>> start COLLECTED MATERIAL

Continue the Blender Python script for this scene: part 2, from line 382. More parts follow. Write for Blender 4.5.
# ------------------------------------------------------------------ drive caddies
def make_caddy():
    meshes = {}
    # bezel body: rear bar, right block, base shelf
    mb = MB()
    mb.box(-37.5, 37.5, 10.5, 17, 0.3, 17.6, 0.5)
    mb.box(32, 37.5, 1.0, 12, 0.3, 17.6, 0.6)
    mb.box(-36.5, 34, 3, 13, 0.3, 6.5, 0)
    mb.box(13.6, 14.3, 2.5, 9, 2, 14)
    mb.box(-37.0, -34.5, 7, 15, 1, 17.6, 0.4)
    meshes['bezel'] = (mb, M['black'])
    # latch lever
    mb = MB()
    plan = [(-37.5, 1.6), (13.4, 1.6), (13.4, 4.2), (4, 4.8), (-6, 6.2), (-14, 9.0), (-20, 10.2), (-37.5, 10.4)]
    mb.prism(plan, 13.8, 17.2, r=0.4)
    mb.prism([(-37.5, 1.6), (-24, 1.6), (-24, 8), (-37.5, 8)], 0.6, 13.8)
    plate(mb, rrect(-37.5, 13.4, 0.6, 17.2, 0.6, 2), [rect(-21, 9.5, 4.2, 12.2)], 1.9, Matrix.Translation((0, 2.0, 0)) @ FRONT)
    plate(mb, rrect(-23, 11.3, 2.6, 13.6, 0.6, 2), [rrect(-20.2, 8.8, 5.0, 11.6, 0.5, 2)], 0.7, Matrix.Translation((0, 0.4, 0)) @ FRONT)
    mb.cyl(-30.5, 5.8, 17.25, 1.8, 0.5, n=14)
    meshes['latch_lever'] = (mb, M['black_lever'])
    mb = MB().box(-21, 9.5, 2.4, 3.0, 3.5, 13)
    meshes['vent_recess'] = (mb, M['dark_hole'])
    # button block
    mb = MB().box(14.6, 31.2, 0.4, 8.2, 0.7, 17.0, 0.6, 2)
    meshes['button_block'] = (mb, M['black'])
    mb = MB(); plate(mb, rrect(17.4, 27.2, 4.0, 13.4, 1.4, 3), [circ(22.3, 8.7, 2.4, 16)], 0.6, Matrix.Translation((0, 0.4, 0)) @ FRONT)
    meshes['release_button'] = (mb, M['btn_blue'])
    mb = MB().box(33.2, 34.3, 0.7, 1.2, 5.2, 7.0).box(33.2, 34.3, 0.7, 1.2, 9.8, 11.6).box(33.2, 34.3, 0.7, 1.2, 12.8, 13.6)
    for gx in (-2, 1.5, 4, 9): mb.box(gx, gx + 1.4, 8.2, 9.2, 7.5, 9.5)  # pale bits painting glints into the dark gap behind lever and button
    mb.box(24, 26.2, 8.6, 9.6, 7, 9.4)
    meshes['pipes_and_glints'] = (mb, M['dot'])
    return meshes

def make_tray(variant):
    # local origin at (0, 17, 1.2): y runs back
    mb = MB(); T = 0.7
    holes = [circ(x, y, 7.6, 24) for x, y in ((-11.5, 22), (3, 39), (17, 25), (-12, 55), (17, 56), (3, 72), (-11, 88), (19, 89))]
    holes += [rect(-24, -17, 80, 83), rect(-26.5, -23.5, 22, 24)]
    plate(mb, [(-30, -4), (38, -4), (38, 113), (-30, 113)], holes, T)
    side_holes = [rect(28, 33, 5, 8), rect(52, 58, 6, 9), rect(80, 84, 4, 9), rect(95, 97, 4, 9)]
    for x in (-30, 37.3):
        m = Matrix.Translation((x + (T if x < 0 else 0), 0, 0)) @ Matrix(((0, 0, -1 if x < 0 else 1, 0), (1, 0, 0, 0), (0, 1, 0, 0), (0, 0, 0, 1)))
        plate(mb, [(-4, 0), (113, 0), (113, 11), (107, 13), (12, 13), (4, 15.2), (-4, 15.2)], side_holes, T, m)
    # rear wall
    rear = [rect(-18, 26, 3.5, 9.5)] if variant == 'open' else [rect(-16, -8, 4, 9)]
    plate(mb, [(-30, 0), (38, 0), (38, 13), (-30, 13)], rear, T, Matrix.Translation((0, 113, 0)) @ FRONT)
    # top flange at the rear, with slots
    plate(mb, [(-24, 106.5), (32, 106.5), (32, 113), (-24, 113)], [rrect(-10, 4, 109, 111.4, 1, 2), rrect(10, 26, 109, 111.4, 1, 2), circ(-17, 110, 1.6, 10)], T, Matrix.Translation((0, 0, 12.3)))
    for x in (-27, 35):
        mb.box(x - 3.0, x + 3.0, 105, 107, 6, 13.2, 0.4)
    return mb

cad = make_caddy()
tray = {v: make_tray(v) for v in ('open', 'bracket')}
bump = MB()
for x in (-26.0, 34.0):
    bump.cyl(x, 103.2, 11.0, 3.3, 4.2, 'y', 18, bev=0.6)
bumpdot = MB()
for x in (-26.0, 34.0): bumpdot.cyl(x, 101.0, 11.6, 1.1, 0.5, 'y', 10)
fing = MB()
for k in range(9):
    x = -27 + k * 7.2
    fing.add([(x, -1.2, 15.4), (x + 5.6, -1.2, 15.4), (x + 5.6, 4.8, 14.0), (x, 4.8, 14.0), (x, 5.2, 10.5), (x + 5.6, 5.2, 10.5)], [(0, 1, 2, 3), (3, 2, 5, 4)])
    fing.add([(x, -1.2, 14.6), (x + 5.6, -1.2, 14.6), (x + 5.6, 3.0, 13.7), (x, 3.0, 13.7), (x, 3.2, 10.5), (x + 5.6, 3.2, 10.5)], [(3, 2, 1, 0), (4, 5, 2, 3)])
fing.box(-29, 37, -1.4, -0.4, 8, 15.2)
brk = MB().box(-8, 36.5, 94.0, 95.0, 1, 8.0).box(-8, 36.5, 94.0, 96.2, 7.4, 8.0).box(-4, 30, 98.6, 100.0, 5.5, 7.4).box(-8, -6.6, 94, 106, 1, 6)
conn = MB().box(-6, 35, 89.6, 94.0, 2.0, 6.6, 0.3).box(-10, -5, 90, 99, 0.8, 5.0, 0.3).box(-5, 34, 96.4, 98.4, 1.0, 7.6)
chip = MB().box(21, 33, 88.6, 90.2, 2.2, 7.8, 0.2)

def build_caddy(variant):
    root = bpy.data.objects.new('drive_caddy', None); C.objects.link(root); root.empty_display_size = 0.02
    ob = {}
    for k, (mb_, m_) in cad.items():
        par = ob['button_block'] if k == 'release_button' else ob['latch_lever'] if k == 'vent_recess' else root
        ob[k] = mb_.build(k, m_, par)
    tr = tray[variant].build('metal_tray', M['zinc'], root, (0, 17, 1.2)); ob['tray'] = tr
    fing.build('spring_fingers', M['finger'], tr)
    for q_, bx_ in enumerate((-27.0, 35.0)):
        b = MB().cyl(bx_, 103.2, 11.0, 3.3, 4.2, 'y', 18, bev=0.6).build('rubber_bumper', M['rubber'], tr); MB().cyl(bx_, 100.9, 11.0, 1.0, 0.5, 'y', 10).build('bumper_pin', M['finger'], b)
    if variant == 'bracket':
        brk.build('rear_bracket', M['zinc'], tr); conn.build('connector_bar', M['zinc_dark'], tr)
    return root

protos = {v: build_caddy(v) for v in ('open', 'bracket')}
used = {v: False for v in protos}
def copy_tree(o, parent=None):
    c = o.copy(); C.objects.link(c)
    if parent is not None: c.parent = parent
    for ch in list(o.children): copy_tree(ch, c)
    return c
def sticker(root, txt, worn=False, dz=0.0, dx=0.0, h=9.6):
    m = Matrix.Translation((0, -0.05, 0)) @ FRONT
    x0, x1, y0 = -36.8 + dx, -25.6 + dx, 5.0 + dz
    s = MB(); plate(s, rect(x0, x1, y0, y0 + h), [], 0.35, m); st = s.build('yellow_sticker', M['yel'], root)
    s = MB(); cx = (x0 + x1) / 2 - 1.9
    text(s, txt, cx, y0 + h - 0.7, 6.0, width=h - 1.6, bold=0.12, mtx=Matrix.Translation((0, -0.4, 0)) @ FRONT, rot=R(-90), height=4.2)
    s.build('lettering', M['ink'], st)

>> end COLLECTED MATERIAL

• [PROBLEM TO WORK ON]
Beginning at the top of the data, extract each line through the line containing "return meshes" and return those lines exactly, with nothing added.

• [OUTPUT FOR THIS EXERCISE]
Continue the Blender Python script for this scene: part 2, from line 382. More parts follow. Write for Blender 4.5.
# ------------------------------------------------------------------ drive caddies
def make_caddy():
    meshes = {}
    # bezel body: rear bar, right block, base shelf
    mb = MB()
    mb.box(-37.5, 37.5, 10.5, 17, 0.3, 17.6, 0.5)
    mb.box(32, 37.5, 1.0, 12, 0.3, 17.6, 0.6)
    mb.box(-36.5, 34, 3, 13, 0.3, 6.5, 0)
    mb.box(13.6, 14.3, 2.5, 9, 2, 14)
    mb.box(-37.0, -34.5, 7, 15, 1, 17.6, 0.4)
    meshes['bezel'] = (mb, M['black'])
    # latch lever
    mb = MB()
    plan = [(-37.5, 1.6), (13.4, 1.6), (13.4, 4.2), (4, 4.8), (-6, 6.2), (-14, 9.0), (-20, 10.2), (-37.5, 10.4)]
    mb.prism(plan, 13.8, 17.2, r=0.4)
    mb.prism([(-37.5, 1.6), (-24, 1.6), (-24, 8), (-37.5, 8)], 0.6, 13.8)
    plate(mb, rrect(-37.5, 13.4, 0.6, 17.2, 0.6, 2), [rect(-21, 9.5, 4.2, 12.2)], 1.9, Matrix.Translation((0, 2.0, 0)) @ FRONT)
    plate(mb, rrect(-23, 11.3, 2.6, 13.6, 0.6, 2), [rrect(-20.2, 8.8, 5.0, 11.6, 0.5, 2)], 0.7, Matrix.Translation((0, 0.4, 0)) @ FRONT)
    mb.cyl(-30.5, 5.8, 17.25, 1.8, 0.5, n=14)
    meshes['latch_lever'] = (mb, M['black_lever'])
    mb = MB().box(-21, 9.5, 2.4, 3.0, 3.5, 13)
    meshes['vent_recess'] = (mb, M['dark_hole'])
    # button block
    mb = MB().box(14.6, 31.2, 0.4, 8.2, 0.7, 17.0, 0.6, 2)
    meshes['button_block'] = (mb, M['black'])
    mb = MB(); plate(mb, rrect(17.4, 27.2, 4.0, 13.4, 1.4, 3), [circ(22.3, 8.7, 2.4, 16)], 0.6, Matrix.Translation((0, 0.4, 0)) @ FRONT)
    meshes['release_button'] = (mb, M['btn_blue'])
    mb = MB().box(33.2, 34.3, 0.7, 1.2, 5.2, 7.0).box(33.2, 34.3, 0.7, 1.2, 9.8, 11.6).box(33.2, 34.3, 0.7, 1.2, 12.8, 13.6)
    for gx in (-2, 1.5, 4, 9): mb.box(gx, gx + 1.4, 8.2, 9.2, 7.5, 9.5)  # pale bits painting glints into the dark gap behind lever and button
    mb.box(24, 26.2, 8.6, 9.6, 7, 9.4)
    meshes['pipes_and_glints'] = (mb, M['dot'])
    return meshes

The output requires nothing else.